MPs back greater police anti-terror powers

21st December 2005, Comments 0 comments

21 December 2005, BRUSSELS — The Belgian Parliament has approved highly controversial legislation aimed at sharpening investigation methods into terrorism and organised crime. The legislation allows for an accelerated freeze on suspicious bank accounts and an expansion in the possibilities to conduct surveillance and bugging operations, news agency Belga reported.

21 December 2005

BRUSSELS — The Belgian Parliament has approved highly controversial legislation aimed at sharpening investigation methods into terrorism and organised crime.
 
The legislation allows for an accelerated freeze on suspicious bank accounts and an expansion in the possibilities to conduct surveillance and bugging operations, news agency Belga reported.

On request of the public prosecutor but without a court order, police will in future be able to photograph or bug suspects, raid offices and garages and shadow escaped prisoners.

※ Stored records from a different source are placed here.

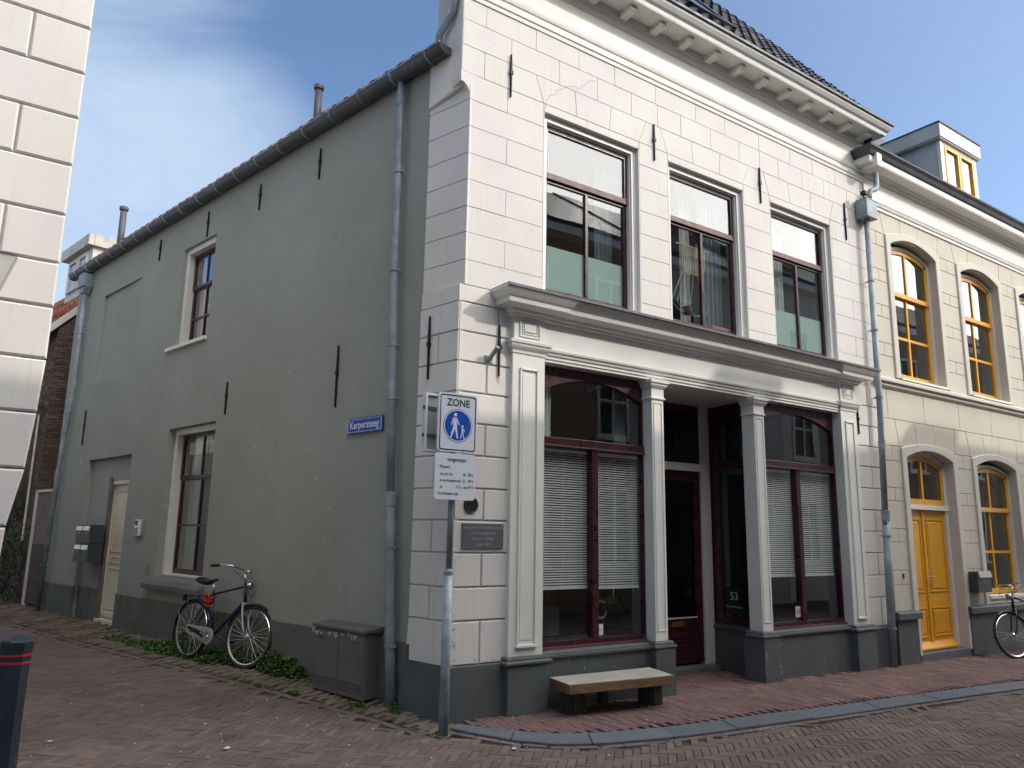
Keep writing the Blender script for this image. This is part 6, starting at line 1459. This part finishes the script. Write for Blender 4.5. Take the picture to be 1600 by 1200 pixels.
# bench
be = thing('bench', (1.42, -0.5, 0.0), 'thick weathered plank bench on two dark logs before the left shop window', 'bench')
bg_ = gz(1.5, -0.4) + 0.015
pl4 = [(0.975, -0.44), (2.16, -0.56), (2.27, -0.12), (1.04, -0.06)]
s = MB(); s.prismz(pl4, 0.285, 0.292); s.build('worn_top', M['bench_top'], be)
s = MB(); s.prismz([(p[0] * 0.998 + 0.003, p[1] * 0.998) for p in pl4], 0.205, 0.285); s.build('plank', M['bench_side'], be, bevel=0.006)
for (cx_, cy_) in ((1.18, -0.23), (2.13, -0.27)):
    s = MB(); n = 30; R1 = []; R2 = []
    for k in range(n):
        a = 2 * math.pi * k / n; r = 0.115 + (0.012 if k % 2 else -0.006) + R_.gauss(0, 0.004); R1.append(s.P((cx_ + r * math.cos(a), cy_ + r * math.sin(a) * 0.9, bg_ - 0.02))); R2.append(s.P((cx_ + r * math.cos(a) * 0.97, cy_ + r * math.sin(a) * 0.87, 0.207)))
    for k in range(n): s.f.append([R1[k], R1[(k + 1) % n], R2[(k + 1) % n], R2[k]])
    s.f.append(R2); s.build('log_leg', M['bark'], be)

# ================================================================== BICYCLES
def torus(mb, c, R1, r, axis_u, axis_v, n=40, m=7):
    c = Vector(c); u = Vector(axis_u); v = Vector(axis_v)
    mb.tube([tuple(c + u * (R1 * math.cos(2 * math.pi * k / n)) + v * (R1 * math.sin(2 * math.pi * k / n))) for k in range(n)], r, m, closed=True)
def bicycle(loc, heading, lean, label, blue=False, steer=0.0, lock=True):
    """x forward from the rear contact point; built in local coordinates, then placed"""
    root = thing('bicycle', (0, 0, 0), label, 'bicycle')
    WB = 1.12; R0 = 0.345; fm = M['bikeblack'] if blue else M['bikeblue']; fk = M['bikeblack'] if blue else M['bikesilver']
    bb_ = Vector((0.44, 0, 0.29)); seat = Vector((0.30, 0, 0.80)); headb = Vector((0.95, 0, 0.72)); headt = Vector((0.89, 0, 0.92)); hub = Vector((WB, 0, R0))
    def rotst(p):    # steering rotation about the head axis (approx. vertical through x=0.96)
        ax = (headt - headb).normalized(); q = Matrix.Rotation(steer, 4, ax); return tuple(headb + (q @ (Vector(p) - headb)))
    def wheel(cx, name, st):
        tf = (lambda p: rotst(p)) if st else (lambda p: tuple(p))
        U = Vector((1, 0, 0)); V_ = Vector((0, 0, 1)); c = Vector((cx, 0, R0))
        def ringpts(R1, n=44, y=0): return [tf((cx + R1 * math.cos(2 * math.pi * k / n), y, R0 + R1 * math.sin(2 * math.pi * k / n))) for k in range(n)]
        s = MB(); s.tube(ringpts(R0 - 0.018), 0.019, 8, closed=True); w = s.build(name, M['tyre'], root, smooth=True)
        s = MB(); s.tube(ringpts(R0 - 0.043, y=0.008), 0.007, 5, closed=True); s.tube(ringpts(R0 - 0.043, y=-0.008), 0.007, 5, closed=True); s.tube(ringpts(R0 - 0.05), 0.006, 5, closed=True); s.build('rim', M['chrome'], w)
        s = MB()
        for k in range(28):
            a = 2 * math.pi * k / 28; a2 = a + (0.5 if k % 4 < 2 else -0.5); y = 0.03 if k % 2 else -0.03
            s.tube([tf((cx + 0.022 * math.cos(a2 + 1), y, R0 + 0.022 * math.sin(a2 + 1))), tf((cx + (R0 - 0.048) * math.cos(a), 0, R0 + (R0 - 0.048) * math.sin(a)))], 0.0016, 3, caps=False)
        s.build('spokes', M['chrome'], w)
        s = MB(); s.tube([tf((cx, -0.055, R0)), tf((cx, -0.04, R0)), tf((cx, 0.04, R0)), tf((cx, 0.055, R0))], [0.012, 0.034, 0.034, 0.012], 12); s.build('hub', M['chrome'], w)
        return w
    wheel(0, 'rear_wheel', False); wheel(WB, 'front_wheel', True)
    def fender(cx, a0, a1, name, st, m):
        tf = (lambda p: rotst(p)) if st else (lambda p: tuple(p)); s = MB(); rows = []
        for k in range(19):
            a = rad(a0 + (a1 - a0) * k / 18); row = []
            for (yy, dr_) in ((-0.028, -0.014), (-0.018, 0.0), (0, 0.006), (0.018, 0.0), (0.028, -0.014)): r = R0 + 0.018 + dr_; row.append(s.P(tf((cx + r * math.cos(a), yy, R0 + r * math.sin(a)))))
            rows.append(row)
        for a, b in zip(rows[:-1], rows[1:]):
            for k in range(4): s.f.append([a[k], a[k + 1], b[k + 1], b[k]])
        return s.build(name, m, root, smooth=True)
    fender(0, 20, 205, 'rear_mudguard', False, M['bikeblack']); fender(WB, 60, 165, 'front_mudguard', True, M['bikeblack'])
    s = MB(); s.tube([tuple(bb_), tuple(seat)], 0.0165, 10); s.tube([tuple(bb_), tuple(headb + Vector((-0.01, 0, 0.01)))], 0.018, 10); s.tube([tuple(seat + Vector((0.01, 0, -0.03))), tuple(headt + Vector((0.01, 0, -0.03)))], 0.014, 10); s.tube([tuple(headb), tuple(headt)], 0.020, 10)
    for y in (-0.05, 0.05): s.tube([tuple(bb_ + Vector((0, y * 0.5, 0))), (0.06, y, R0), (0.0, y, R0)], 0.009, 7); s.tube([tuple(seat + Vector((0, y * 0.4, -0.03))), (0.0, y, R0 + 0.01)], 0.008, 7)
    s.build('frame', fm, root, smooth=True)
    s = MB()
    for y in (-0.05, 0.05): s.tube([rotst(headb + Vector((0.005, y * 0.7, -0.03))), rotst((0.985, y, 0.60)), rotst((1.04, y, 0.43)), rotst(hub + Vector((0, y, 0)))], [0.013, 0.012, 0.010, 0.008], 8)
    s.tube([rotst(headb + Vector((0.005, -0.04, -0.025))), rotst(headb + Vector((0.005, 0.04, -0.025)))], 0.016, 8); s.build('fork', fk, root, smooth=True)
    s = MB(); s.tube([tuple(headt), rotst(headt + Vector((-0.045, 0, 0.14)))], 0.0125, 8); hs_ = headt + Vector((-0.045, 0, 0.14))
    for y in (-1, 1): s.tube([rotst(hs_ + Vector(p)) for p in ((0, 0, 0), (0.03, 0.06 * y, 0.01), (0.05, 0.14 * y, 0.02), (0.01, 0.24 * y, 0.035), (-0.10, 0.275 * y, 0.03), (-0.16, 0.28 * y, 0.025))], 0.011, 8)
    s.build('handlebar', M['chrome'], root, smooth=True)
    for y in (-1, 1): s = MB(); s.tube([rotst(hs_ + Vector((-0.14, 0.278 * y, 0.027))), rotst(hs_ + Vector((-0.26, 0.285 * y, 0.015)))], 0.018, 8); s.build('grip', M['tyre'], root, smooth=True); s = MB(); s.tube([rotst(hs_ + Vector((-0.06, 0.26 * y, 0.03))), rotst(hs_ + Vector((-0.02, 0.23 * y, -0.01))), rotst(hs_ + Vector((-0.13, 0.25 * y, -0.03)))], 0.006, 5); s.build('brake_lever', M['chrome'], root)
    s = MB(); s.tube([tuple(seat), tuple(seat + Vector((-0.025, 0, 0.10)))], 0.0125, 8); s.build('seat_post', M['chrome'], root, smooth=True)
    s = MB(); n = 12; sv = []
    for k in range(9):
        u = k / 8; x = 0.20 - 0.30 * u * 1.0 + 0.13; w = 0.018 + 0.085 * max(0, (u - 0.25) / 0.75) ** 0.8; h = 0.02 + 0.03 * u; zt = 0.925 + 0.02 * math.cos(u * 5)
        sv.append([s.P((x, w * math.cos(2 * math.pi * j / n), zt + h * math.sin(2 * math.pi * j / n) * (1 if math.sin(2 * math.pi * j / n) < 0 else 0.6))) for j in range(n)])
    for a, b in zip(sv[:-1], sv[1:]):
        for j in range(n): s.f.append([a[j], a[(j + 1) % n], b[(j + 1) % n], b[j]])
    s.f.append(sv[0][::-1]); s.f.append(sv[-1]); s.build('saddle', M['bikeblack'], root, smooth=True)
    # chain case, crank, pedals
    s = MB(); P_ = []
    for k in range(13): a = rad(90 + 180 * k / 12); P_.append((0.0 + 0.05 * math.cos(a) + 0.01, R0 + 0.05 * math.sin(a)))
    for k in range(13): a = rad(-90 + 180 * k / 12); P_.append((0.44 + 0.095 * math.cos(a), 0.29 + 0.095 * math.sin(a)))
    s.prism(P_, -0.068, -0.045); s2 = s.build('chain_case', M['bikegrey'], root, bevel=0.008)
    s = MB(); s.prism([(0.02, R0 + 0.0), (0.35, 0.27), (0.35, 0.33), (0.03, R0 + 0.035)][::-1], -0.071, -0.0675); s.build('dark_panel', M['bikeblack'], s2)
    s = MB(); s.tube([(0.44, -0.09, 0.29), (0.44, 0.09, 0.29)], 0.012, 8); s.tube([(0.44, 0.085, 0.29), (0.585, 0.095, 0.245)], 0.011, 6); s.tube([(0.44, -0.085, 0.29), (0.295, -0.095, 0.335)], 0.011, 6); s.disc((0.44, -0.078, 0.29), 0.05, 0.008, 16); s.build('crank', M['chrome'], root)
    for (x, y, z) in ((0.585, 0.15, 0.245), (0.295, -0.15, 0.335)): s = MB(); s.box(x - 0.04, x + 0.04, y - 0.045, y + 0.045, z - 0.012, z + 0.012); s.build('pedal', M['tyre'], root, bevel=0.003)
    # carrier
    s = MB()
    for y in (-0.055, 0.055): s.tube([(0.18, y, 0.735), (-0.20, y, 0.735), (-0.24, y * 0.9, 0.73)], 0.006, 6); s.tube([(-0.14, y, 0.73), (0.0, y, R0)], 0.005, 5)
    s.tube([(-0.24, -0.05, 0.73), (-0.24, 0.05, 0.73)], 0.006, 6); s.tube([(0.0, -0.055, 0.735), (0.0, 0.055, 0.735)], 0.005, 5); s.tube([(0.18, -0.055, 0.735), (0.18, 0.055, 0.735)], 0.005, 5); s.build('rear_carrier', M['bikeblack'], root)
    s = MB(); s.box(-0.275, -0.245, -0.035, 0.035, 0.66, 0.73); s.build('rear_light', M['bikeblack'], root, bevel=0.006)
    s = MB(); p = rotst(headt + Vector((0.10, 0, -0.02))); s.tube([rotst(headt + Vector((0.03, 0, -0.02))), rotst(headt + Vector((0.06, 0, -0.015))), p], [0.022, 0.038, 0.042], 12); s.build('headlight', M['chrome'], root, smooth=True)
    s = MB(); s.tube([(0.05, -0.05, R0), (-0.06, -0.14, 0.22 + 0.2), (-0.17, -0.12, 0.55)], 0.005, 5); s.build('stand', M['chrome'], root)
    s = MB()
    for (a_, b_) in (((0.0, 0.25), (-0.16, 0.02)), ((0.0, -0.2), (0.02, -0.05))):
        s.tube([rotst(hs_ + Vector((0.0, a_[1], 0.0))), rotst(headt + Vector((0.12, a_[1] * 0.6, 0.02))), rotst(headb + Vector((0.03, 0.03, 0.05)))], 0.0035, 4)
    s.build('cable', M['tyre'], root)
    if lock:
        s = MB(); c = seat + Vector((-0.01, 0.0, -0.09)); pts = []
        for k in range(66): a = k * 0.55; pts.append((c.x + 0.070 * math.cos(a) + 0.03 * math.sin(k * 0.21), c.y + 0.045 * math.sin(a) + 0.02, c.z + 0.045 * math.sin(a * 0.7 + 1) + 0.035 * math.cos(k * 0.31) - 0.01))
        s.tube([(q[0] - 0.03, q[1] - 0.03, q[2]) for q in pts], 0.012, 6); s.tube([(c.x - 0.02, 0.03, c.z + 0.05), (c.x - 0.12, 0.035, c.z - 0.02), (c.x - 0.15, 0.03, c.z - 0.10), (c.x - 0.1, 0.0, c.z - 0.14)], 0.0085, 6); s.build('cable_lock', M['redlock'], root, smooth=True)
    root.location = loc; root.rotation_euler = Euler((lean, 0, heading), 'XYZ')
    return root
rear = FS.w((-4.36, -0.32, 0)); front = FS.w((-3.25, -0.17, 0)); h_ = math.atan2(front[1] - rear[1], front[0] - rear[0])
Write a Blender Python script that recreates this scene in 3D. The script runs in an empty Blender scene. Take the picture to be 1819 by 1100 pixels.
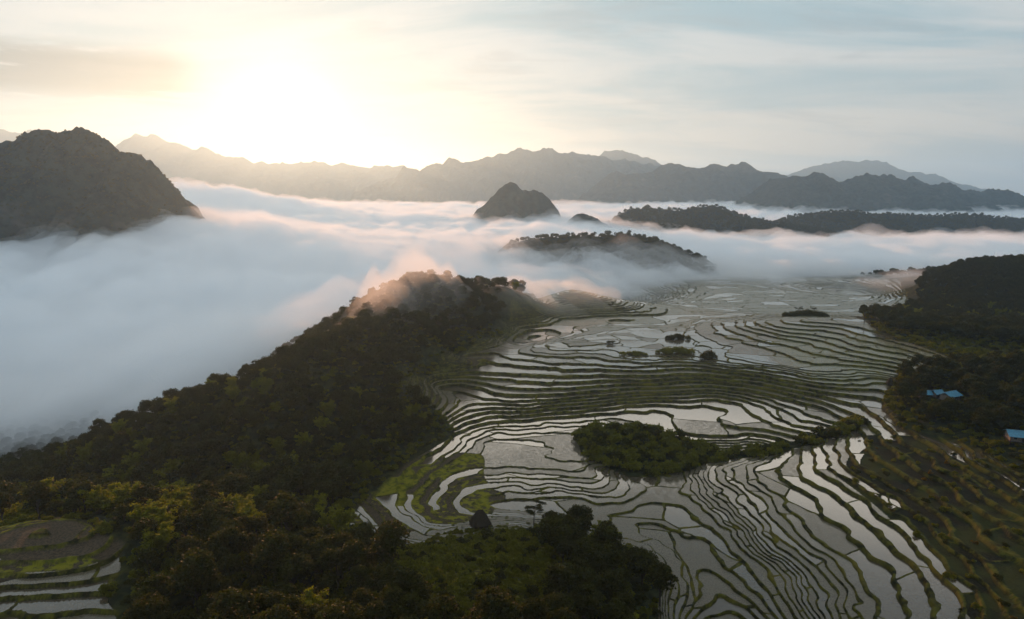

The new exceptional investigations law will also allow house raids to be conducted at night. A raid can be carried out without a court order if the building is a private residence.

Police informants may also work with the criminals they are informing upon. This means they may commit minor crimes if the information strengthens police intelligence in the fight against serious crimes, broadcaster VRT reported.

Lawyers, the Human Rights League and journalists have raised concerns that the legislation breaches the right to privacy, but Justice Minister Laurette Onkelinx has repeatedly dismissed criticism.

Instead, the Socialist PS minister has said she is trying to find a balance between privacy and individual liberties on one hand and protection against terrorism and organised crime on the other.

The legislation is essentially an amendment to a previous law, a move the federal government had to carry out before the end of the year on order from the Arbitration Court.

The court had agreed with privacy concerns raised by the League of Human Rights and annulled part of the legislation. The ruling forced the government to revise its legislation.

The government has since lodged its revised legislation, which MPs backed on Tuesday morning. The Senate still needs to vote on the proposals.